▶ _REQUEST_: Carry none of the pictures over; set down the material below exactly.

▶ _SUPPLIED DATA_:
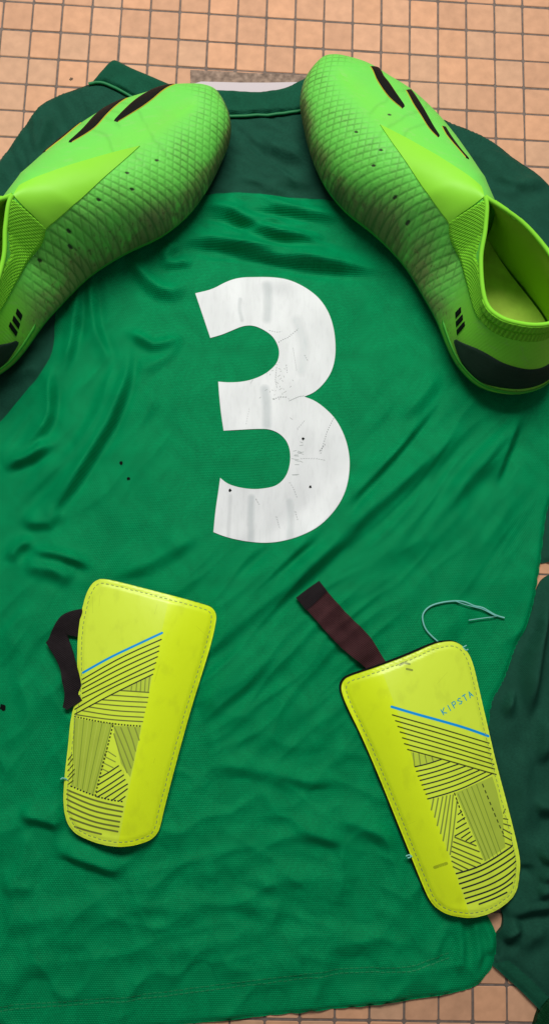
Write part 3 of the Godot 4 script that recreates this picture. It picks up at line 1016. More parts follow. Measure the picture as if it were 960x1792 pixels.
# rows of points joined into one smooth surface; "up" says on which side the outside lies, as a point inside
func woven(rows: Array, uvs: Array, inside: Callable) -> ArrayMesh:
	var st := SurfaceTool.new()
	st.begin(Mesh.PRIMITIVE_TRIANGLES)
	st.set_smooth_group(0)
	var votes := 0.0
	for i in range(0, rows.size() - 1, 3):
		for j in range(0, rows[i].size() - 1, 3):
			var a: Vector3 = rows[i][j]
			var nn: Vector3 = (rows[i][j + 1] - a).cross(rows[i + 1][j] - a)
			votes += nn.dot(inside.call(a) - a)
	for i in rows.size() - 1:
		for j in rows[i].size() - 1:
			var four := [[i, j], [i, j + 1], [i + 1, j + 1], [i + 1, j]]
			for k in ([0, 1, 2, 0, 2, 3] if votes > 0.0 else [0, 2, 1, 0, 3, 2]):
				var at: Array = four[k]
				if uvs:
					st.set_uv(uvs[at[0]][at[1]])
				st.add_vertex(rows[at[0]][at[1]])
	st.generate_normals()
	st.index()
	return st.commit()


# a panel between two lines in (place in the loop, rise) on the boot, with turned-down edges
func panel(a: Array, b: Array, lift: float, zs: float, across := 8, along := 24) -> ArrayMesh:
	var rows := []
	var uvs := []
	var n := a.size() / 2
	for i in along + 1:
		var t := i / float(along) * (n - 1)
		var k := mini(int(t), n - 2)
		var f := t - k
		var p := []
		for l in [a, b]:
			var q := []
			for o in 2:
				q.append(cr(l[2 * maxi(k - 1, 0) + o], l[2 * k + o], l[2 * (k + 1) + o], l[2 * mini(k + 2, n - 1) + o], f))
			p.append(Vector2(q[0], q[1]))
		var row := PackedVector3Array()
		var uvr := PackedVector2Array()
		for j in range(-1, across + 2):
			var s := clampf(j / float(across), 0.0, 1.0)
			var q: Vector2 = p[0].lerp(p[1], s)
			var low := j < 0 or j > across or i == 0 or i == along
			row.append(on_boot(q.x, clampf(q.y, 0.0, 1.0), -0.2 if low else lift, zs))
			uvr.append(Vector2(s, i / float(along)))
		rows.append(row)
		uvs.append(uvr)
	return woven(rows, uvs, func(p: Vector3) -> Vector3: return Vector3(p.x, -0.3, 0.0))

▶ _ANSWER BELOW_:
Write part 3 of the Godot 4 script that recreates this picture. It picks up at line 1016. More parts follow. Measure the picture as if it were 960x1792 pixels.
# rows of points joined into one smooth surface; "up" says on which side the outside lies, as a point inside
func woven(rows: Array, uvs: Array, inside: Callable) -> ArrayMesh:
	var st := SurfaceTool.new()
	st.begin(Mesh.PRIMITIVE_TRIANGLES)
	st.set_smooth_group(0)
	var votes := 0.0
	for i in range(0, rows.size() - 1, 3):
		for j in range(0, rows[i].size() - 1, 3):
			var a: Vector3 = rows[i][j]
			var nn: Vector3 = (rows[i][j + 1] - a).cross(rows[i + 1][j] - a)
			votes += nn.dot(inside.call(a) - a)
	for i in rows.size() - 1:
		for j in rows[i].size() - 1:
			var four := [[i, j], [i, j + 1], [i + 1, j + 1], [i + 1, j]]
			for k in ([0, 1, 2, 0, 2, 3] if votes > 0.0 else [0, 2, 1, 0, 3, 2]):
				var at: Array = four[k]
				if uvs:
					st.set_uv(uvs[at[0]][at[1]])
				st.add_vertex(rows[at[0]][at[1]])
	st.generate_normals()
	st.index()
	return st.commit()


# a panel between two lines in (place in the loop, rise) on the boot, with turned-down edges
func panel(a: Array, b: Array, lift: float, zs: float, across := 8, along := 24) -> ArrayMesh:
	var rows := []
	var uvs := []
	var n := a.size() / 2
	for i in along + 1:
		var t := i / float(along) * (n - 1)
		var k := mini(int(t), n - 2)
		var f := t - k
		var p := []
		for l in [a, b]:
			var q := []
			for o in 2:
				q.append(cr(l[2 * maxi(k - 1, 0) + o], l[2 * k + o], l[2 * (k + 1) + o], l[2 * mini(k + 2, n - 1) + o], f))
			p.append(Vector2(q[0], q[1]))
		var row := PackedVector3Array()
		var uvr := PackedVector2Array()
		for j in range(-1, across + 2):
			var s := clampf(j / float(across), 0.0, 1.0)
			var q: Vector2 = p[0].lerp(p[1], s)
			var low := j < 0 or j > across or i == 0 or i == along
			row.append(on_boot(q.x, clampf(q.y, 0.0, 1.0), -0.2 if low else lift, zs))
			uvr.append(Vector2(s, i / float(along)))
		rows.append(row)
		uvs.append(uvr)
	return woven(rows, uvs, func(p: Vector3) -> Vector3: return Vector3(p.x, -0.3, 0.0))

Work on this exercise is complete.